I mean more like random folks who are emboldened by the anonymity of the Internet.
If you live a public life, you have to get used to [criticism] pretty fast. I’ll never forget working with Dustin Hoffman on Wag the Dog. He’s in the hall of fame among maybe the top five actors of all time. He told me, “I still remember a review I got from a play I did right before I did The Graduate.” And he recited this horrible review by memory! But human nature is that it enters your subconscious, and occasionally you never forget it.

When was the first time you came to Los Angeles?
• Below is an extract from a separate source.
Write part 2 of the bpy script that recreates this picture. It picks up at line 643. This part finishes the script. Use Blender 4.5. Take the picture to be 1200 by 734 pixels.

It was 1986. I won the Boston Comedy Riot. As the winner, I was entered into the Improv’s national comedy competition. The prize was a contract with Rhino Records. I flew out with my girlfriend, who’s now my wife. We were such idiots—we thought you could take the bus and walk around, which of course nobody does. They put us at the Roosevelt Hotel, way back before it was a big deal. There were stains on the carpeting and sheets, but we didn’t care. It was all paid for! And I won that comedy competition, so that kind of kickstarted my career. I’ve often been in L.A. for long stretches for work. I love Santa Monica and Venice because I like the beach. I have a lot of friends in that area.

Who renders you starstruck?
The first movie I saw where it convinced me I could be an actor was Mean Streets, so whenever I see Robert De Niro and he says, “Hi, Denis,” it’s still a really big deal. Same thing with Clint Eastwood. I did a movie with him [True Crime], and now when I see him at awards shows, it never ceases to lift me out of my shoes.